## Directive:
Examine the records and identify each line that includes the string "parts". Copy those lines.

## begin Exercise materials

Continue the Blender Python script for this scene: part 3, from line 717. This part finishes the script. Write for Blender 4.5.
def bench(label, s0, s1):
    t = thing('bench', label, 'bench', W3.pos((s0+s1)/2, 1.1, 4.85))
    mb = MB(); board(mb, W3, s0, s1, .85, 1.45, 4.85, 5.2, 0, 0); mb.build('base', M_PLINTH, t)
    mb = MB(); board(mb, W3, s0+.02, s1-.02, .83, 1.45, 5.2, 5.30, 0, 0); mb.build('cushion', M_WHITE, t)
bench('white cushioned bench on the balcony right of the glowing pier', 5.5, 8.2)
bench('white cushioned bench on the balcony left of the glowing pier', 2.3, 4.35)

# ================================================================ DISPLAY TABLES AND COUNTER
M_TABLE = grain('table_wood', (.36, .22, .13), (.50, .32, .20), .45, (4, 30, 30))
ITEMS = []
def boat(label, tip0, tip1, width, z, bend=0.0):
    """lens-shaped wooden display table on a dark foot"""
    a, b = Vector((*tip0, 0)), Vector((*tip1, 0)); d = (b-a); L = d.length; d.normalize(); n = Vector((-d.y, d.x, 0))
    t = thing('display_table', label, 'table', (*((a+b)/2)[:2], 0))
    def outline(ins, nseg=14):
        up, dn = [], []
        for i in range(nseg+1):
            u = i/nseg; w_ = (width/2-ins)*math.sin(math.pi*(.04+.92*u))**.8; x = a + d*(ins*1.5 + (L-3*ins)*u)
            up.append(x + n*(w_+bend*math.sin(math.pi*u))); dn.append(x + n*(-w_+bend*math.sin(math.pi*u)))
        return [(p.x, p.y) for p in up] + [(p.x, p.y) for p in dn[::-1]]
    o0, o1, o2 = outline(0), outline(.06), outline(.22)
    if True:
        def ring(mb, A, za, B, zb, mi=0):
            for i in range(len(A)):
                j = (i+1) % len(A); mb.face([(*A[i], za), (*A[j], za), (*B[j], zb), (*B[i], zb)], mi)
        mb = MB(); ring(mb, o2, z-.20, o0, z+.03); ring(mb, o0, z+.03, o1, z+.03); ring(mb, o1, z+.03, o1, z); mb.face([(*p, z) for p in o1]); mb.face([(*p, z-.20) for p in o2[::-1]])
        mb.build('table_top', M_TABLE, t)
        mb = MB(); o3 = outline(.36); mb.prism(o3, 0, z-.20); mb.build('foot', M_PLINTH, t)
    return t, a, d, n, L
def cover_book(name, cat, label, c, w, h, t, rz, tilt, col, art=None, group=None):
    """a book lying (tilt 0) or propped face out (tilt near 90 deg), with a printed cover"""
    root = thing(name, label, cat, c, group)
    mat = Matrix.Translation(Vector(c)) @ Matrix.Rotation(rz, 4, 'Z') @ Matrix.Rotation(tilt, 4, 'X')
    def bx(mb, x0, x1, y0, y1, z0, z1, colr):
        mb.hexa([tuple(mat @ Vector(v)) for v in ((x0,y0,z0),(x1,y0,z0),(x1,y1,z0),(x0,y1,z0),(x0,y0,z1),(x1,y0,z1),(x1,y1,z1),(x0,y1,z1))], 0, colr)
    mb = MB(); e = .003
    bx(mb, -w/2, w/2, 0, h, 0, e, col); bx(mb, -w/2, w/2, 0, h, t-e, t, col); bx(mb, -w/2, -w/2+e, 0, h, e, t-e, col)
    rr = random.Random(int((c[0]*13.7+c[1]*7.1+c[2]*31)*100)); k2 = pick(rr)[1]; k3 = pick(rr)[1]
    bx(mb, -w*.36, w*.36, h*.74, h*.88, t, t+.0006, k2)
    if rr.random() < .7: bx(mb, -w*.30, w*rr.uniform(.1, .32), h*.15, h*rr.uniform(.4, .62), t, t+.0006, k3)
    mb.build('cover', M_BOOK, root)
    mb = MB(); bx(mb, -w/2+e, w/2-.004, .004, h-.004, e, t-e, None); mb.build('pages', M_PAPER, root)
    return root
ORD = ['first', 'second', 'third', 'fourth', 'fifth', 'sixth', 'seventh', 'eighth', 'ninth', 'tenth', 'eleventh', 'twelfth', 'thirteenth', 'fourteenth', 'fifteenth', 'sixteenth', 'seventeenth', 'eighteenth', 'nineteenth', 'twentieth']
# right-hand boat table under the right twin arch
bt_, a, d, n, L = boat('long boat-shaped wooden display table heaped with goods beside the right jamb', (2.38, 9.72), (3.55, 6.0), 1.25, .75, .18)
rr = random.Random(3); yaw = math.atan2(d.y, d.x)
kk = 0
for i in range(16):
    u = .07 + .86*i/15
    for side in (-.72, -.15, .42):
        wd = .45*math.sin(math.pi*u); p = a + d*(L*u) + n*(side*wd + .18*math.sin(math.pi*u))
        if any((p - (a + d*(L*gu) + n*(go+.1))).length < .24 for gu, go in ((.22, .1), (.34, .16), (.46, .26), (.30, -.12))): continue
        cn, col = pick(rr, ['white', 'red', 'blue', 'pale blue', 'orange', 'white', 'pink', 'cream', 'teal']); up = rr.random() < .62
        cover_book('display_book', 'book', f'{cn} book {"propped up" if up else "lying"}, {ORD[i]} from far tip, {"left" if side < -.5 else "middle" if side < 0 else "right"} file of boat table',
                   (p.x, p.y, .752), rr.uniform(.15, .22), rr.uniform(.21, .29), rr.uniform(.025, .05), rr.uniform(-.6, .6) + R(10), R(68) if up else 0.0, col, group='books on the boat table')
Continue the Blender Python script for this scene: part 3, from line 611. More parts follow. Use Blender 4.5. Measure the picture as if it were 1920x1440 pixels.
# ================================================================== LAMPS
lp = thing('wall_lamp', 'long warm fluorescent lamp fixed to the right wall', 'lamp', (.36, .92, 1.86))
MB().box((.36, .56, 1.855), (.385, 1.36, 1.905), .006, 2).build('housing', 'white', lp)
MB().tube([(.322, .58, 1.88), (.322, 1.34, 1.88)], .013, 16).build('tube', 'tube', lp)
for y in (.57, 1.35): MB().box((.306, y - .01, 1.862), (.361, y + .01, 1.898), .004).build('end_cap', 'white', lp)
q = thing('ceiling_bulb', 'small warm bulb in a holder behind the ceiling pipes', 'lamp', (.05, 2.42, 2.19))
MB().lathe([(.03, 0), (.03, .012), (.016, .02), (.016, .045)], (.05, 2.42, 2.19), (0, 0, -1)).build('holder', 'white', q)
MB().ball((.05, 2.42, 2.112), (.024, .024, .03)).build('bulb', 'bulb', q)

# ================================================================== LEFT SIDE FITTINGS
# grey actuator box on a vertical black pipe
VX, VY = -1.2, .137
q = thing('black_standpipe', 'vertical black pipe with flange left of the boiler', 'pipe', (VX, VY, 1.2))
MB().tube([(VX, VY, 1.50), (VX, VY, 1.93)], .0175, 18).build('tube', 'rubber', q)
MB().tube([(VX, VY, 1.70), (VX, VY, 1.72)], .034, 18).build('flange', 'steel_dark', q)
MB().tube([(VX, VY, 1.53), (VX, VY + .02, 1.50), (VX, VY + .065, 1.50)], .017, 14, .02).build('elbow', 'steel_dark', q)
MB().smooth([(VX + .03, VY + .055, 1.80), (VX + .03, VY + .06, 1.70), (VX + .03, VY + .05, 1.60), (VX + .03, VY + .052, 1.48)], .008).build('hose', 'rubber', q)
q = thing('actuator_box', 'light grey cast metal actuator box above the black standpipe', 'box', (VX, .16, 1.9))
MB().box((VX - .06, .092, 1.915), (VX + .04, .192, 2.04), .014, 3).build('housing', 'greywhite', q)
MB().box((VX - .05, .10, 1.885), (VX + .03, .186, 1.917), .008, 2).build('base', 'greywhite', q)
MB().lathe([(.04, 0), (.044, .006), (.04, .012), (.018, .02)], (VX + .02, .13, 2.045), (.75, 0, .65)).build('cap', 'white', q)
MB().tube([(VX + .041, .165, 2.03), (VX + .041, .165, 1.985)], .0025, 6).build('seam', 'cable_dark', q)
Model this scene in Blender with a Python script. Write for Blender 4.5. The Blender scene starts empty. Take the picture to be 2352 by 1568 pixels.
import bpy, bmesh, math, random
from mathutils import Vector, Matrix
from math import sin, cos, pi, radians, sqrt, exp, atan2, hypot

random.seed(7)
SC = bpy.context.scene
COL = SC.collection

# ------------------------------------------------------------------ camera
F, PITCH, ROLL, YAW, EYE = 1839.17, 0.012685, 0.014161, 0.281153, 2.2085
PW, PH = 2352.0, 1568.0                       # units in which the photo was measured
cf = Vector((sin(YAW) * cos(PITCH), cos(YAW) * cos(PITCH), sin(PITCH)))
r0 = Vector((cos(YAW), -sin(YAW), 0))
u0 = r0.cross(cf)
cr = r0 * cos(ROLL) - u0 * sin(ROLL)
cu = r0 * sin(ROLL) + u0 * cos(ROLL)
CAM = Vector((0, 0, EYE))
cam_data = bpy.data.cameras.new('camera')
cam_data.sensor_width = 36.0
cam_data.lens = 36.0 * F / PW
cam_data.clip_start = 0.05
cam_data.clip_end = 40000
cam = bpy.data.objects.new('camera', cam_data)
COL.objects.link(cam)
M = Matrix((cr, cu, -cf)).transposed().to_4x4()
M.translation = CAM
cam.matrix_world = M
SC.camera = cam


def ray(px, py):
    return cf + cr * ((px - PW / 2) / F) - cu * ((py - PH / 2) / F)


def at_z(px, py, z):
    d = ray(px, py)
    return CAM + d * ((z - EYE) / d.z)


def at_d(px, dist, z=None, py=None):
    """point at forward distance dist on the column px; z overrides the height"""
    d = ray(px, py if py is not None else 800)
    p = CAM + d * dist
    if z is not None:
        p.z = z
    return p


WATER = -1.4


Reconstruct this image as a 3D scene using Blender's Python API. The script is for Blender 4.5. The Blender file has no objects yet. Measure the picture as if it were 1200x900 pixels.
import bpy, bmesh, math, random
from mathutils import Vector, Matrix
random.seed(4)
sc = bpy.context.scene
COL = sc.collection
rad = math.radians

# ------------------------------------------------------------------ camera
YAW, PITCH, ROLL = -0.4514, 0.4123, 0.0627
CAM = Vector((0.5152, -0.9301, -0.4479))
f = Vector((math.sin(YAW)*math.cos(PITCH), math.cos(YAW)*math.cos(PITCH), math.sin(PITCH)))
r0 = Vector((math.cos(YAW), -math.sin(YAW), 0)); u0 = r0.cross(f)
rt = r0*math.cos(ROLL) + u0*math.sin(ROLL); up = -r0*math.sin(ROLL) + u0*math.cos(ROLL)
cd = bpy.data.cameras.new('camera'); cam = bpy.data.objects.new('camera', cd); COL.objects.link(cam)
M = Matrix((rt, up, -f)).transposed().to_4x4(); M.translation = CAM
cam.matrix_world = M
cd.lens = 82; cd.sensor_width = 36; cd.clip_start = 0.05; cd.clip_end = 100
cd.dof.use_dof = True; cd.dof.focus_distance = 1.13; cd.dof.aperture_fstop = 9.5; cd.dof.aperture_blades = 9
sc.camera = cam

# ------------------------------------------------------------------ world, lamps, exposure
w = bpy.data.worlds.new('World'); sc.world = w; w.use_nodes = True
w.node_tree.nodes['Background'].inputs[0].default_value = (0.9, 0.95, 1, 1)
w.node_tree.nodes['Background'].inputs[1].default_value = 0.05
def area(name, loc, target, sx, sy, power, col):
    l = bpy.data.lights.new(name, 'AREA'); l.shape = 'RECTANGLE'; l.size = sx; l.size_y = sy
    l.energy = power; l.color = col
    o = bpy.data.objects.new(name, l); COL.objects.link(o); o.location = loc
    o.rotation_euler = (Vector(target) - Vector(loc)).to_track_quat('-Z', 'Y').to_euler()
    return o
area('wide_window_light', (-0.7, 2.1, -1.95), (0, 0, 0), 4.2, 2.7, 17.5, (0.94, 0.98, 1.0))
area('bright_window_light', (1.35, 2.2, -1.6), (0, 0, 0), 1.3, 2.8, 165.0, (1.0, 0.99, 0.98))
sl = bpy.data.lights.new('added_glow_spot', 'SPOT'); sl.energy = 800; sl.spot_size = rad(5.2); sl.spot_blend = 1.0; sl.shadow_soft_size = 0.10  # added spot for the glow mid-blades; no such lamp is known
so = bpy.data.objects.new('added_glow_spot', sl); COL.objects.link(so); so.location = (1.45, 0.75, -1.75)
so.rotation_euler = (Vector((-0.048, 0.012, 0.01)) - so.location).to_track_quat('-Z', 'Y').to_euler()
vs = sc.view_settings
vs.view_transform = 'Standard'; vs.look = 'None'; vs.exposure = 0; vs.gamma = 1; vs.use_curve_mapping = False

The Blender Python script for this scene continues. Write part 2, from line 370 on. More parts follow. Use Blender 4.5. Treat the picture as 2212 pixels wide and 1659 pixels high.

## end Exercise materials

## Problem solution:
Continue the Blender Python script for this scene: part 3, from line 611. More parts follow. Use Blender 4.5. Measure the picture as if it were 1920x1440 pixels.
The Blender Python script for this scene continues. Write part 2, from line 370 on. More parts follow. Use Blender 4.5. Treat the picture as 2212 pixels wide and 1659 pixels high.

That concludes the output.